Mi propósito es evocar las principales vicisitudes biográficas y la impronta de Valentín Andrés Álvarez, académico que fue de esta corporación durante tres decenios, entre 1952 y 1982. Para ello, primero distingo las etapas de su itinerario vital y luego aporto algunas notas sobre su estilo de ser y estar. Son estas últimas las que se ofrecen a continuación, a modo de resumen.

Cinco rasgos de un muy definido estilo personal es lo que mi memoria mejor retiene del hombre que tuve cerca no pocas veces en los últimos diez años de su vida. Un hombre que entraba entonces en la senectud —el periodo que sigue a la madurez, según definición académica—, en una ancianidad que trasmitía, más aún que serena aceptación de lo que el paso del tiempo impusiera, agradecimiento por lo vivido y por lo que restara de vivir. Gozosa ancianidad: se envejece como se vive.

He aquí algunos rasgos de su estilo personal. Ante todo, la pulcritud, esa forma superior de la elegancia. Esmerado en el gesto y en el habla, se movía con la misma cuidada naturalidad donde la formalidad era exigible que cuando se imponía lo informal. Su apostura no se basaba en talla o parecido corporal, sino en actitud, en la distinción de maneras y gustos. Hasta fumar —y siempre lo hizo con envidiable delectación— se convertía en una prueba de pulcritud que casi trascendía lo físico.

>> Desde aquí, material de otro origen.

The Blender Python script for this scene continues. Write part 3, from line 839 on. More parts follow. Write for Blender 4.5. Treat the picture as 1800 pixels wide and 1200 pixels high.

La discreción era igualmente un marcado rasgo suyo. La discreción como cualidad ética y también estética. Valentín Andrés Álvarez rehuyó siempre protagonismos innecesarios, sin alardear de sus muchos saberes. Conversador casi vocacional —“lo que más le gustaba era conversar”, se ha dejado escrito con acierto—, poseía el don —ya se ha dicho— de saber escuchar, con ademán abierto y comprensivo. Mereciéndose en distintos foros un puesto preeminente, prefería optar por compartirlo o restarle relieve.

Quizá eso estaba relacionado con el huir de posiciones extremas. No se dejó arrebatar Valentín Andrés Álvarez por la tensa polarización de opiniones y actitudes tan frecuente en la vida intelectual y política del tiempo que le tocó vivir. Liberal en sus convicciones y en su conducta, no hizo de ello una militancia ostentosa. Hombre de concordia, políticamente sería encuadrable en lo que se ha dado en llamar “Tercera España”, la que rehúye el frentismo. Y como economista, a su eclecticismo doctrinal le cuadra bien el título de la obra que recoge algunos de sus trabajos dispersos: Liberalismo económico y reformismo social.

Nunca tenía prisa o conseguía disimularla, y este era otro signo distintivo. En sus años tardíos resultaba muy aparente, pero toda su obra, la literaria y la científica, sugiere un modo de trabajar ajeno a la compulsividad, a la inmediatez, retomando con mucha frecuencia pasajes y textos anteriores para ofrecerlos más depurados, mejor acabados. Escribía como hablaba: pausadamente, con argumentación bien trenzada, puliendo la expresión y con una caligrafía diáfana. Por eso sus páginas tienen mucho de “artesanía intelectual”, en el elevado sentido que diera a esta expresión Wright Mills. No tuvo prisa para nada en su vida: ni para cerrar la etapa de formación universitaria, ni para profesionalizarse, ni para publicar, ni tampoco —déjeseme decirlo— para formar una familia. Su vitalismo era un vitalismo templado por ese no apresurarse.

Y todavía un último componente del todo característico de obra y autor: el humor. Ese que comienza por “reírse uno de sí mismo” (“humor asturiano”, tal como él mismo lo definió). Humor agudo sin llegar a la socarronería, nutrido de la sabia ironía que no agrede y, a la vez, evita cualquier atisbo de engolamiento. Toda la obra literaria y ensayista de Valentín Andrés Álvarez encuentra en ese sentido del humor el tono dominante, un elemento identificativo básico. Y en su conversación mantenía igualmente tal pauta, buscando el hallazgo ingenioso o la paradoja desconcertante, muy al gusto ramoniano.